AnchorageJuly 3, 2013 

Lily and James Martin with their Gage-Martin biplane in Fairbanks, 1913.

BASIL CLEMONS — Alaska State Library Historical Collections

From the Fairbanks Daily News-Miner: On July 3, 1913, in Fairbanks, almost a decade after the Wright brothers' first controlled flight, there were still some people in Alaska who didn't believe a hunk of metal and wood could soar like a bird. But on that day, Harvard graduate and inventor James V. Martin and his wife put on the show that proved the doubters wrong. First, though, the couple had to get their airplane to Fairbanks, and the town had to build a runway.

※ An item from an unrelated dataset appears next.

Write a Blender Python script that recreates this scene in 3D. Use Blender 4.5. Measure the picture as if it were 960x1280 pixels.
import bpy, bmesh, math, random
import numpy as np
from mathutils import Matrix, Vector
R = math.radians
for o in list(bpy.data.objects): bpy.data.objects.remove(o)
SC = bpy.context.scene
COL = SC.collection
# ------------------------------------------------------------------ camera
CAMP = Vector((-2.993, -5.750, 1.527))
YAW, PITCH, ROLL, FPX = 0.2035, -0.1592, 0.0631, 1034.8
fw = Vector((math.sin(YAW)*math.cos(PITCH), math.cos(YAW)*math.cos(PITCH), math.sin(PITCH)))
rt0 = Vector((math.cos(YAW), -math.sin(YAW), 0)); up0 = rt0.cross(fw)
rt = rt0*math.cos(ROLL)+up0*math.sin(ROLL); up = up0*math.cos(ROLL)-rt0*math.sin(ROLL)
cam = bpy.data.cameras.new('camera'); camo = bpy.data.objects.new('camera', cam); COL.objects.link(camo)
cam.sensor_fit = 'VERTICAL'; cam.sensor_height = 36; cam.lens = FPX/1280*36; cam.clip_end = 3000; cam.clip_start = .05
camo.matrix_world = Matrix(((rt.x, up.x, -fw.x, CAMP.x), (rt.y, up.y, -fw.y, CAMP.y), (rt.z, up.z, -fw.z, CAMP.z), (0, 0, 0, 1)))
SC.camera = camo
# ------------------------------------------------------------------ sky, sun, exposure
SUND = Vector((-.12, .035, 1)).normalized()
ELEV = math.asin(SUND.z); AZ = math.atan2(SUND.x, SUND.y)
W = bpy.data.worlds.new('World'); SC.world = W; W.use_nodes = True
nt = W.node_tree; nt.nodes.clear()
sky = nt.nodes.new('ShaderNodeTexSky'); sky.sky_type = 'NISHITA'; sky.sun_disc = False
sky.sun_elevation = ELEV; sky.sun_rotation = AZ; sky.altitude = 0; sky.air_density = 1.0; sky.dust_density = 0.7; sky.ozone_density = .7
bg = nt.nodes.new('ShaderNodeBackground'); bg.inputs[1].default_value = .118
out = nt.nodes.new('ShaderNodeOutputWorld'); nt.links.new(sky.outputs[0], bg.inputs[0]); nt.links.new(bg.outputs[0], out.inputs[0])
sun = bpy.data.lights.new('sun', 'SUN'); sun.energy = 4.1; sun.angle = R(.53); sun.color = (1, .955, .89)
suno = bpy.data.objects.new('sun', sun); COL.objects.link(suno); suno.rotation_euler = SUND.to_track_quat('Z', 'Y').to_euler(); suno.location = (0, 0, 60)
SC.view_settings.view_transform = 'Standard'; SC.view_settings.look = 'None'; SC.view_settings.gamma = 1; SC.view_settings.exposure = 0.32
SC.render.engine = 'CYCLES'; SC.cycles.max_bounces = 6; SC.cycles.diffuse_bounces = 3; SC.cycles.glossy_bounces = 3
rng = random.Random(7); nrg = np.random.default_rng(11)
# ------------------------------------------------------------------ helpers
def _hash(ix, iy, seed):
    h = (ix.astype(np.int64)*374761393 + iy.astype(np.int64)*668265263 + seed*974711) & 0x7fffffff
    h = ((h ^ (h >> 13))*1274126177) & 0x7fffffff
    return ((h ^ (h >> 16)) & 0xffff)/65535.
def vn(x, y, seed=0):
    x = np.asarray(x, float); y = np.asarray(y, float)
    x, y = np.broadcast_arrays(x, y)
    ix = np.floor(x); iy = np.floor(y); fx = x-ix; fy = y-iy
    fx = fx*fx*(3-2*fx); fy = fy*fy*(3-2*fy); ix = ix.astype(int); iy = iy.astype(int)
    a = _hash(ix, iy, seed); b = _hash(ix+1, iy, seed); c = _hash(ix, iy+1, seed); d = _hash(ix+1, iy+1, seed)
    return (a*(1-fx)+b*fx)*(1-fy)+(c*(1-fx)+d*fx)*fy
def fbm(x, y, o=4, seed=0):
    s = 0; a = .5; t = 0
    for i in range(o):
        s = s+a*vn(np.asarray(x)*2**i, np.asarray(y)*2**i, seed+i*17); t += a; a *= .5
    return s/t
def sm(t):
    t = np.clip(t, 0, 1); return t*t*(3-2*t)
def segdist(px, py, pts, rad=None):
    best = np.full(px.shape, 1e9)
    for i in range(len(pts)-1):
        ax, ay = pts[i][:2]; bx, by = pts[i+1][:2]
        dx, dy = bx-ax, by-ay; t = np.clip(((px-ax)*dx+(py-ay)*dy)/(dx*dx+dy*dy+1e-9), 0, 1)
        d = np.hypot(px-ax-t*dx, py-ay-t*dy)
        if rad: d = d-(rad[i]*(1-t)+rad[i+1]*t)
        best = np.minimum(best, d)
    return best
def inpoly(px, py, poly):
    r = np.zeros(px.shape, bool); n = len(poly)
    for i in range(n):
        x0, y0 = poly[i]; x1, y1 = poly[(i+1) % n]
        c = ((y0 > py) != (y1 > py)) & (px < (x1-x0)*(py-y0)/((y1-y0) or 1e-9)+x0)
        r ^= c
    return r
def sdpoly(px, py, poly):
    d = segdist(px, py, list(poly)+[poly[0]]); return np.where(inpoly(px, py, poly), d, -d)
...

Martin, 28, would go wherever he could find paying customers. His goal was to raise enough to build a plane and fly across the Atlantic Ocean. ...

Martin and his wife Lily, also a pilot, arrived with their airplane on the first voyage of the steamer Alaska, which took seven days to make the trip from Whitehorse on the Yukon, Tanana and Chena rivers.

 The Martins had traveled up the Inside Passage by steamship and to Whitehorse by the White Pass & Yukon Railroad.

Hundreds of people gathered in downtown Fairbanks on June 21 to get a look at the airplane on the top deck.